He already had behind him a distinguished lifetime in news, both in his native Britain and the United States. He was the greatest newspaper editor of all time, an accolade bestowed in a 2002 poll conducted by Press Gazette and the British Journalism Review. Two years later, he was knighted for services to journalism.
Now nearly 89, his latest book, Do I Make Myself Clear? Why Writing Well Matters, is published on 16 May by Little, Brown.
As a guide to crisp, accurate expression, it’s full of sound advice, according to a review in the Financial Times that Evans himself described as "zesty".
“It is full of enthusiasm for words and the struggling idea that they actually matter. And it is full of sound advice for anyone who wants to make themselves clearer, whether they write novels, articles or memos to the regional sales director. It even applies to unwritten words,” Matthew Engel wrote in the FT.

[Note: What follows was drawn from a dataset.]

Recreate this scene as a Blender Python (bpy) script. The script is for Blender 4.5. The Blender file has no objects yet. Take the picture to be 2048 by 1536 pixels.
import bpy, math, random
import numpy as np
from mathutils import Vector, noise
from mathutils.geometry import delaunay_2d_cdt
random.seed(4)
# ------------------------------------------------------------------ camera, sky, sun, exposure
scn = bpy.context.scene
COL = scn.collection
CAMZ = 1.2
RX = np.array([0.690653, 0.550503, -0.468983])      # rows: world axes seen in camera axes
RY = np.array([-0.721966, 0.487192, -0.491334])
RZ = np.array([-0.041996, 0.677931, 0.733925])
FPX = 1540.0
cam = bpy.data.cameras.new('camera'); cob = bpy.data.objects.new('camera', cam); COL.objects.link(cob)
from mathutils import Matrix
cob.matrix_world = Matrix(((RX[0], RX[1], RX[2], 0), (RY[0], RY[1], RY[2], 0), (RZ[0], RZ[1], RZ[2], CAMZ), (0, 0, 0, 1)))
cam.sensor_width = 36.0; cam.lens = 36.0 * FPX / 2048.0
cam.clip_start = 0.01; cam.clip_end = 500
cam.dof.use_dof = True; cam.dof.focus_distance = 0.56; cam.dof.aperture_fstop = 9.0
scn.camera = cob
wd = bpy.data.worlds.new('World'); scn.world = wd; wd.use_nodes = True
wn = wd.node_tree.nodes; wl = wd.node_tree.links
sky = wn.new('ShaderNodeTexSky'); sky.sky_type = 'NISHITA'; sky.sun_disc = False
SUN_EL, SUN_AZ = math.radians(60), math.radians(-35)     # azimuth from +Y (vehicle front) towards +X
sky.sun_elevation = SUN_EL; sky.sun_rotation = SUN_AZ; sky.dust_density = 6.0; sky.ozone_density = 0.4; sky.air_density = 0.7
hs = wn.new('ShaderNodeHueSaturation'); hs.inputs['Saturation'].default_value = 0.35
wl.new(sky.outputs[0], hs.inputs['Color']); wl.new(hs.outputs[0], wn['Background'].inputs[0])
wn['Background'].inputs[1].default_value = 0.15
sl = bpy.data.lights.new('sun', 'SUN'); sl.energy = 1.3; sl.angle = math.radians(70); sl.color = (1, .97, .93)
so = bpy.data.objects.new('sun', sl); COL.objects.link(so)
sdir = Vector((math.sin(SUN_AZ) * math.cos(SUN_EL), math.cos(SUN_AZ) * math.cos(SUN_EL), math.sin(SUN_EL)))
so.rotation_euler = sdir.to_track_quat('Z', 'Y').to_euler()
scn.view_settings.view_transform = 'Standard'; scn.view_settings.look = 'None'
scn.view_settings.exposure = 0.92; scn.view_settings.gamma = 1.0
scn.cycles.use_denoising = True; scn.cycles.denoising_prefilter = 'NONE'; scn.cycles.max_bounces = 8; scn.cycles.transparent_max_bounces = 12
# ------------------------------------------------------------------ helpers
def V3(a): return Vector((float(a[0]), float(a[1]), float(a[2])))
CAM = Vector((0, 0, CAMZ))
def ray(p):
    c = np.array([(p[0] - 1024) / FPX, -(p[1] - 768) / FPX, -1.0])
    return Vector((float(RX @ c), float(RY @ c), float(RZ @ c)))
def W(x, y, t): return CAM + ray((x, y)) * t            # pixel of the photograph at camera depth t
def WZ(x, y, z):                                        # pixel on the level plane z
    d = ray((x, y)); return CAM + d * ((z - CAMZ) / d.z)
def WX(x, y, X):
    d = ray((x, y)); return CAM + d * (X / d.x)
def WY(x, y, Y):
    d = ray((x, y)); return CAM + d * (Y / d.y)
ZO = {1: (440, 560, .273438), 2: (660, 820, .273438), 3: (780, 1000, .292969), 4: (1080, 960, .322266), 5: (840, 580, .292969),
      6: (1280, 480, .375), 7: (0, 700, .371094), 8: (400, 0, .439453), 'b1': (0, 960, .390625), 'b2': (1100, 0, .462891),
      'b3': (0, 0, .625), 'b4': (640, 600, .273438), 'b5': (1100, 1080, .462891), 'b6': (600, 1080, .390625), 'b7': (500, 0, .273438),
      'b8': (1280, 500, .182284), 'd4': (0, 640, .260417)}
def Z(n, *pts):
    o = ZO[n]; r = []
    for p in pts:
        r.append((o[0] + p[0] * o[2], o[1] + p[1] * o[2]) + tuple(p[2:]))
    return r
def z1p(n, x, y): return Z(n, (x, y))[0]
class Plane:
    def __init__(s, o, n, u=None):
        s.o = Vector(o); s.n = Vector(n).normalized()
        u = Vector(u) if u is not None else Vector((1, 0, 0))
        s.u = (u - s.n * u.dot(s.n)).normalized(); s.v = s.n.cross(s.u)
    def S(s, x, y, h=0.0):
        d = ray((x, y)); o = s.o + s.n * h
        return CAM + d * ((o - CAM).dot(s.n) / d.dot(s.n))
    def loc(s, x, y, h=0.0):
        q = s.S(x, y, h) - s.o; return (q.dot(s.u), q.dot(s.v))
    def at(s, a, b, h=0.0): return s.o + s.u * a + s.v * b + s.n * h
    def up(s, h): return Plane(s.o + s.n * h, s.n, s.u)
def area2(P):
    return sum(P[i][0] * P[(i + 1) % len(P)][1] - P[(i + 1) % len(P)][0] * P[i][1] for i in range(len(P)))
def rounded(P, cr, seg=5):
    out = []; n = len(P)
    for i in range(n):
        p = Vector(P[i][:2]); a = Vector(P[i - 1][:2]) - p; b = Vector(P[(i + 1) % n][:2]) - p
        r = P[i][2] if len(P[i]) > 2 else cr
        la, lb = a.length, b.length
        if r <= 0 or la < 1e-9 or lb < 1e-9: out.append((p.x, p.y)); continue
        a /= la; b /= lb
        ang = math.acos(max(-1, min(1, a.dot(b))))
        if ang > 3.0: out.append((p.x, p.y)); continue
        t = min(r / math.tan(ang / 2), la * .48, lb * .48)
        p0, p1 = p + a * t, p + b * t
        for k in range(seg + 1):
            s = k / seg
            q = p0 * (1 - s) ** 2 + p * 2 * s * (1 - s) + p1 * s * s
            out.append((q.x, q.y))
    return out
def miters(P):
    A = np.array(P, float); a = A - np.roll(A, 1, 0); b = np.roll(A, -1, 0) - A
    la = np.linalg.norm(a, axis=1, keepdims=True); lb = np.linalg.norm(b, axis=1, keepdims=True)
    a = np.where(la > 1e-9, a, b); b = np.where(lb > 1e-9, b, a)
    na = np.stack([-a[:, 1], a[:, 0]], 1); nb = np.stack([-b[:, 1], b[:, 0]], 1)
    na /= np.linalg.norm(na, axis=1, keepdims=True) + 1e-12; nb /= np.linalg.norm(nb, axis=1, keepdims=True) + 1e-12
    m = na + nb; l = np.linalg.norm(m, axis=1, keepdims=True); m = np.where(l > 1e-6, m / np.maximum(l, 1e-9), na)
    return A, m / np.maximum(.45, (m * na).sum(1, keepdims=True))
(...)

“He is a sworn enemy of the pointless passive, the lonely modifier, and abstract examples rather than concrete - which means one had better explain what he means by a lonely modifier. His example is a sentence in the New York Times where presidential ‘advisers’ and the crucial fact that they were taken ‘by surprise’ were separated by 36 words of the same sentence, all irrelevant parenthetical detail…
“Above all, Evans understands - as his Sunday Times did - that there is no single correct approach to writing: it depends what one is trying to convey. Is it a single fact (‘The King Is Dead’) on which everything else is commentary? A series of complex facts? Or is one aiming for a response: action, anger, laughter, tears, pleasure, whatever? However, Evans does seem unsure himself what job he is trying to do here. Is this a pleasurable read or a textbook? It veers between the two. Either way, it would have been a damn sight more useful if the publishers had bothered with an index.”
Evans edited The Sunday Times when it was owned by Roy Thomson, grandfather of Thomson Reuters chairman David Thomson, prior to its sale (and that of stablemate The Times) to Rupert Murdoch’s News Corp in 1981.
Reuters editor-in-chief Stephen Adler tweeted: “I’m loving Harry Evans’s new book on writing. Sir Harry definitely makes himself clear.”
Evans joined Reuters in 2011. Adler said at the time the appointment formed part of Reuters’ efforts to build its reputation with consumers through its website and mobile applications.
Evans saw it slightly differently. “Editor-at-large means you’re free to create as much havoc as they will tolerate,” he said.
In recent weeks he has expounded on Donald Trump’s first weeks in office as US president which he sees as a grievous threat, not only to the free press, but to democracy itself. “It’s worse than 1984. It’s actually awful,” he told one interviewer.
As the grandfather of modern investigative journalism, Evans considers the most important quality in any reporter is an awareness of his or her own ignorance.
“You don’t know a fucking thing, and go and ask a lot of questions and find out. You can’t be an investigative reporter unless you begin with a recognition of ignorance instead of a recognition of arrogance. I feel this very strongly,” he told The Irish Times recently. “The reason we need reporters is that there’s a more likely chance of a good reporter finding the truth than a commission of inquiry.”
He is critical of Facebook monopolising distribution platforms and impoverishing traditional newsrooms by depriving the press of its traditional source of revenue from advertising.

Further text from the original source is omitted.